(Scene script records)
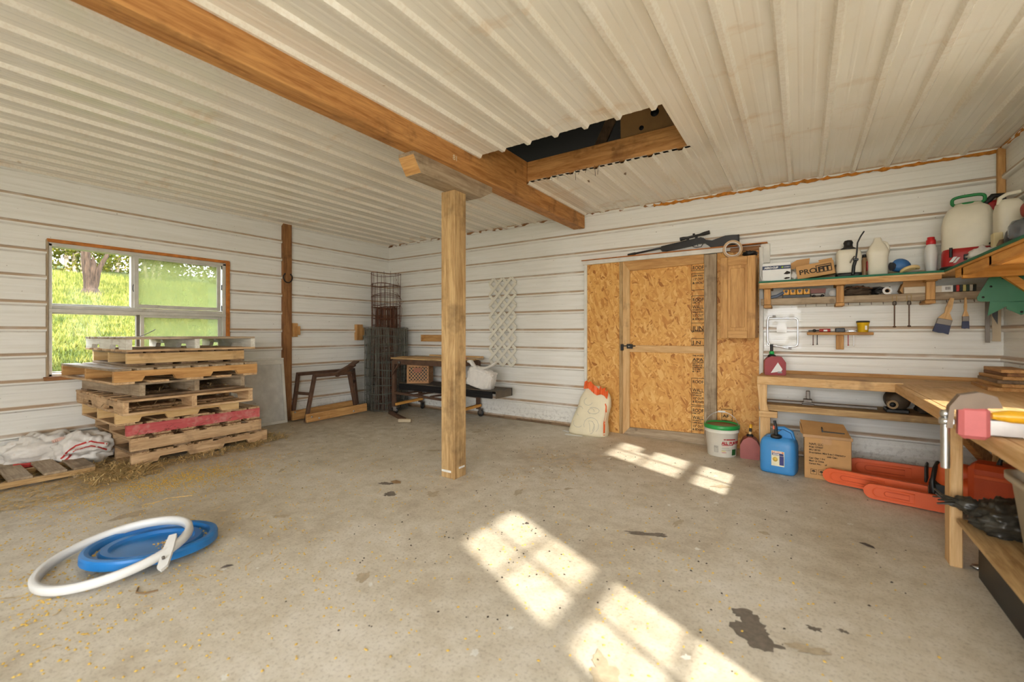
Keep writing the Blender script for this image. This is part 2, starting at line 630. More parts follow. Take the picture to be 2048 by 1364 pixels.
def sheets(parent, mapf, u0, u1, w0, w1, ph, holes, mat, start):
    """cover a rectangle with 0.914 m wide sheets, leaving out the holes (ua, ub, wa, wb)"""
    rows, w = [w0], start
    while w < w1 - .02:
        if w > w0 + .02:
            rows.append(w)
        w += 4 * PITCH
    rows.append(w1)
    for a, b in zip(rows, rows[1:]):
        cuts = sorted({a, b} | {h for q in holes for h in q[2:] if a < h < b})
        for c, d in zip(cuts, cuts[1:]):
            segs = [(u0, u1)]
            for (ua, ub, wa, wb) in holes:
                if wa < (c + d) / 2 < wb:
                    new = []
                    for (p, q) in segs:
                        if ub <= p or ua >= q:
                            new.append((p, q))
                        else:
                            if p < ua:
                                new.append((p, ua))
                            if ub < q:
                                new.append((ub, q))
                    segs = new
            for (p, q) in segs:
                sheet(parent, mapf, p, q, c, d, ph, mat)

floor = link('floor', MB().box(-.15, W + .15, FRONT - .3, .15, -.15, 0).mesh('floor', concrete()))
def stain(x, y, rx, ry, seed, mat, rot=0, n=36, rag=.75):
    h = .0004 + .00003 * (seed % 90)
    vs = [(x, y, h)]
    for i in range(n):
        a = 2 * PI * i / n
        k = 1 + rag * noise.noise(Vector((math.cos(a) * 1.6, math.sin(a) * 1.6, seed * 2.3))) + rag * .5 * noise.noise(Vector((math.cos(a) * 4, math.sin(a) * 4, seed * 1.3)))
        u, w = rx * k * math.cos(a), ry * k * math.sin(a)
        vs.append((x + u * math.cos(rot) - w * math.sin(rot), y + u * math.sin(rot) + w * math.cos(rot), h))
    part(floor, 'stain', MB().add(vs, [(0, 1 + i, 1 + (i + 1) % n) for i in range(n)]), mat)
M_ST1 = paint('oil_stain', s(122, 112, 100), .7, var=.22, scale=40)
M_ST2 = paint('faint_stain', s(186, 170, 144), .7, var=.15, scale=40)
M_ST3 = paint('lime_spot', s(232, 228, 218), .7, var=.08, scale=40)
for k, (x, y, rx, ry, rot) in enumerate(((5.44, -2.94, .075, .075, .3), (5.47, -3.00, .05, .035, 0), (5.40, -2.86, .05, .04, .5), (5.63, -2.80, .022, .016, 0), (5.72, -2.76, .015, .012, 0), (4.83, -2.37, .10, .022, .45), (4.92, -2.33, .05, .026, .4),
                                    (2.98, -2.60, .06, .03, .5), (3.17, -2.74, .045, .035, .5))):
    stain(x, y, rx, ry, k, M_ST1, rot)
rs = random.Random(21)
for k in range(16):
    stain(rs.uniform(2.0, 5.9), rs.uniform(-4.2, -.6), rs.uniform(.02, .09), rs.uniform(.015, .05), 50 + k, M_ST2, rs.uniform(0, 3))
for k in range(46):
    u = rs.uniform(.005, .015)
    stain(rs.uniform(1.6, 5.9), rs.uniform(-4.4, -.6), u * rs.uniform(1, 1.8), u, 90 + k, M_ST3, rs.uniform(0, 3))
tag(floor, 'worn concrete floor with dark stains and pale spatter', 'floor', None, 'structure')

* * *

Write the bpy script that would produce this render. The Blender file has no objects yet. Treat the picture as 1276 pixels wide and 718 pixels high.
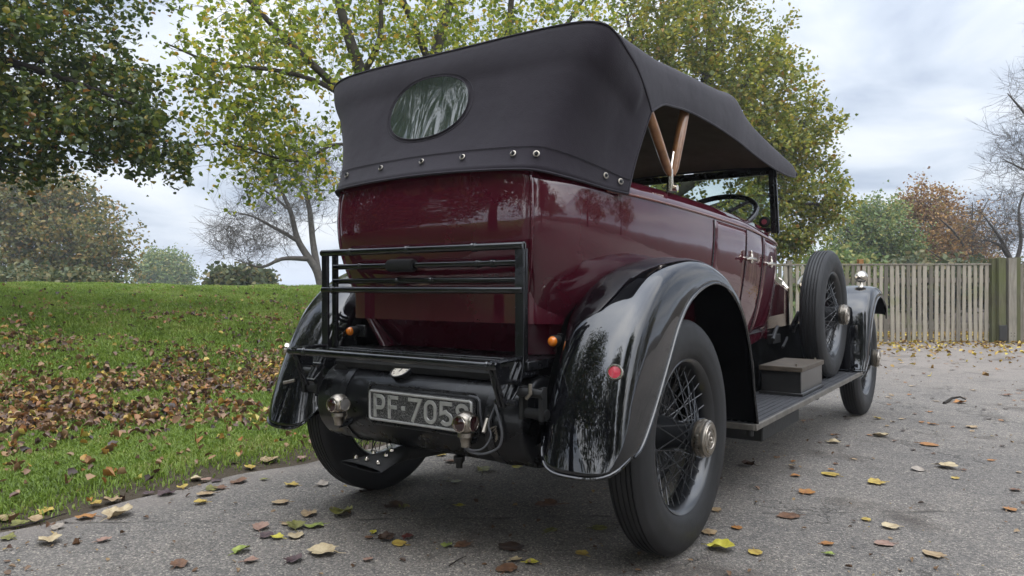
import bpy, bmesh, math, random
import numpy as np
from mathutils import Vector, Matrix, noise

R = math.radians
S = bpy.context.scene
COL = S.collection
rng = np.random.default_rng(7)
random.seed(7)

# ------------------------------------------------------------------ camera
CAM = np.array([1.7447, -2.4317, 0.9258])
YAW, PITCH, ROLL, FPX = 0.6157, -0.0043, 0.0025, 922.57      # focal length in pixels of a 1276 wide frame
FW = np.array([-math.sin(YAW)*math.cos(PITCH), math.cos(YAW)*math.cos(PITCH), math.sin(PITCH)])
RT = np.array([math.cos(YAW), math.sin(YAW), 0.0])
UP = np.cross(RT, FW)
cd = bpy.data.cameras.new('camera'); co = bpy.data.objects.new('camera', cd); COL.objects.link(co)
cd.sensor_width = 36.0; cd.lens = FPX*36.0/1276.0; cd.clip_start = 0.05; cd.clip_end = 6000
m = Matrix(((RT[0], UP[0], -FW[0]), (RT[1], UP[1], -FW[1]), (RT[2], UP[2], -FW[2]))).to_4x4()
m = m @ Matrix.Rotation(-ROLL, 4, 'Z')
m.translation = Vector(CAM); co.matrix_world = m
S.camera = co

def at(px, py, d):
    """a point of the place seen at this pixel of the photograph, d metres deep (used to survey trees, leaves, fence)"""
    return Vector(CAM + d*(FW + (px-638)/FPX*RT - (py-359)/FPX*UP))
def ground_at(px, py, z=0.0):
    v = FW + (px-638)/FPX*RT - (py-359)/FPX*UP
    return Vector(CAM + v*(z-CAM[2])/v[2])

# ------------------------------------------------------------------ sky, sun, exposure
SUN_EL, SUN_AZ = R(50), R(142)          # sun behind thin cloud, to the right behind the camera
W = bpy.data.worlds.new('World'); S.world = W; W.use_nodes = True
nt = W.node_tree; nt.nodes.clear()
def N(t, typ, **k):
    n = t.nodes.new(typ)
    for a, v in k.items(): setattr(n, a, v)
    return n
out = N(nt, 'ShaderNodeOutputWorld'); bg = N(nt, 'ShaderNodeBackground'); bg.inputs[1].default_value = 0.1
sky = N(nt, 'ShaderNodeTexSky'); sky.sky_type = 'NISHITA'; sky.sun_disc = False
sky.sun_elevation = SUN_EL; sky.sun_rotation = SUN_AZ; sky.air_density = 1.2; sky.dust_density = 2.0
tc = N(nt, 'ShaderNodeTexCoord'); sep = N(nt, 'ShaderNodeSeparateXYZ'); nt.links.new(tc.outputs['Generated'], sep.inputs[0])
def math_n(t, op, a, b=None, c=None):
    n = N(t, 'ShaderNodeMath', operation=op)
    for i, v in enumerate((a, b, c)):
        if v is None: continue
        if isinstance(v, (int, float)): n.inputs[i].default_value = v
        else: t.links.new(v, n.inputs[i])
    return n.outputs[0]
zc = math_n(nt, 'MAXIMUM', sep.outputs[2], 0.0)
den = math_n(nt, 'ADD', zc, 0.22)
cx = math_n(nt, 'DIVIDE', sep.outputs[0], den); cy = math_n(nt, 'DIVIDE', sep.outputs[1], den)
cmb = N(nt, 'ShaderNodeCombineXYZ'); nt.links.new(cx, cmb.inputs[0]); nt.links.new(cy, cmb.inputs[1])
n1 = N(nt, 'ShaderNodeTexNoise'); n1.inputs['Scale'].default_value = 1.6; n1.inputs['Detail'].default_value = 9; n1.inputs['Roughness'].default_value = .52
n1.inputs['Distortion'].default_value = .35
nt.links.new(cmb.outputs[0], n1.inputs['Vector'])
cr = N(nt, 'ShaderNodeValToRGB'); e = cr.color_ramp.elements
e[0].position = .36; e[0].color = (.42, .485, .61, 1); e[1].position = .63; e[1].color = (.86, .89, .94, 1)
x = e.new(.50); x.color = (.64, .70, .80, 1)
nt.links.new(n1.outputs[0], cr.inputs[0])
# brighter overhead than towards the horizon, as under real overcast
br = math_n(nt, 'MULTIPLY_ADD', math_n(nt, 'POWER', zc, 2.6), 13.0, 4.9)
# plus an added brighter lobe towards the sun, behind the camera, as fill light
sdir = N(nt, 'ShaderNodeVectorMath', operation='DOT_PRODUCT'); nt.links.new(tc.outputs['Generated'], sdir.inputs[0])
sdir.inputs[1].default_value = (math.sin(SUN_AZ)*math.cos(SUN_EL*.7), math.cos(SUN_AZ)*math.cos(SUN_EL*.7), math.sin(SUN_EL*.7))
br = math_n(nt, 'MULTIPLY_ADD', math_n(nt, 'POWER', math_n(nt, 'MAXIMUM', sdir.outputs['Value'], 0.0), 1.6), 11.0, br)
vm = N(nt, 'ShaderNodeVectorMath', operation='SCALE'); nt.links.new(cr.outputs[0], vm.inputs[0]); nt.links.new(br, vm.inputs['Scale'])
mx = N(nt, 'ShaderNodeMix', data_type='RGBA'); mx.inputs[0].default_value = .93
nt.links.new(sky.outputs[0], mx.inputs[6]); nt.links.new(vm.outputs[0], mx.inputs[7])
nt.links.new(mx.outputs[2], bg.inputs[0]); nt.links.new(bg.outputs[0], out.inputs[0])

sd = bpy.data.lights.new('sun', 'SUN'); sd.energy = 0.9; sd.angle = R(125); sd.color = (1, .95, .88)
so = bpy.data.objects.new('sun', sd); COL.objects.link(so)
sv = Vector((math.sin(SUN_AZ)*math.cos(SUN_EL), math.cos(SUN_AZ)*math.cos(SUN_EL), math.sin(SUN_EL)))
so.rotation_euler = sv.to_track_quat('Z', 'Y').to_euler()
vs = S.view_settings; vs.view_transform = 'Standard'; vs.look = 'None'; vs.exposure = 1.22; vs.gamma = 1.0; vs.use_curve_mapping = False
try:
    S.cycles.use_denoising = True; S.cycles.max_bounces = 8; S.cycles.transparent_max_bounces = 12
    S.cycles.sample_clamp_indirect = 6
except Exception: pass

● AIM
From the line containing "Write the bpy" to the line containing "return Vector(CAM + v*(z-CAM[2])/v[2])", both lines included, give the text again exactly, without any pictures.

● THE RESULT
Write the bpy script that would produce this render. The Blender file has no objects yet. Treat the picture as 1276 pixels wide and 718 pixels high.
import bpy, bmesh, math, random
import numpy as np
from mathutils import Vector, Matrix, noise

R = math.radians
S = bpy.context.scene
COL = S.collection
rng = np.random.default_rng(7)
random.seed(7)

# ------------------------------------------------------------------ camera
CAM = np.array([1.7447, -2.4317, 0.9258])
YAW, PITCH, ROLL, FPX = 0.6157, -0.0043, 0.0025, 922.57      # focal length in pixels of a 1276 wide frame
FW = np.array([-math.sin(YAW)*math.cos(PITCH), math.cos(YAW)*math.cos(PITCH), math.sin(PITCH)])
RT = np.array([math.cos(YAW), math.sin(YAW), 0.0])
UP = np.cross(RT, FW)
cd = bpy.data.cameras.new('camera'); co = bpy.data.objects.new('camera', cd); COL.objects.link(co)
cd.sensor_width = 36.0; cd.lens = FPX*36.0/1276.0; cd.clip_start = 0.05; cd.clip_end = 6000
m = Matrix(((RT[0], UP[0], -FW[0]), (RT[1], UP[1], -FW[1]), (RT[2], UP[2], -FW[2]))).to_4x4()
m = m @ Matrix.Rotation(-ROLL, 4, 'Z')
m.translation = Vector(CAM); co.matrix_world = m
S.camera = co

def at(px, py, d):
    """a point of the place seen at this pixel of the photograph, d metres deep (used to survey trees, leaves, fence)"""
    return Vector(CAM + d*(FW + (px-638)/FPX*RT - (py-359)/FPX*UP))
def ground_at(px, py, z=0.0):
    v = FW + (px-638)/FPX*RT - (py-359)/FPX*UP
    return Vector(CAM + v*(z-CAM[2])/v[2])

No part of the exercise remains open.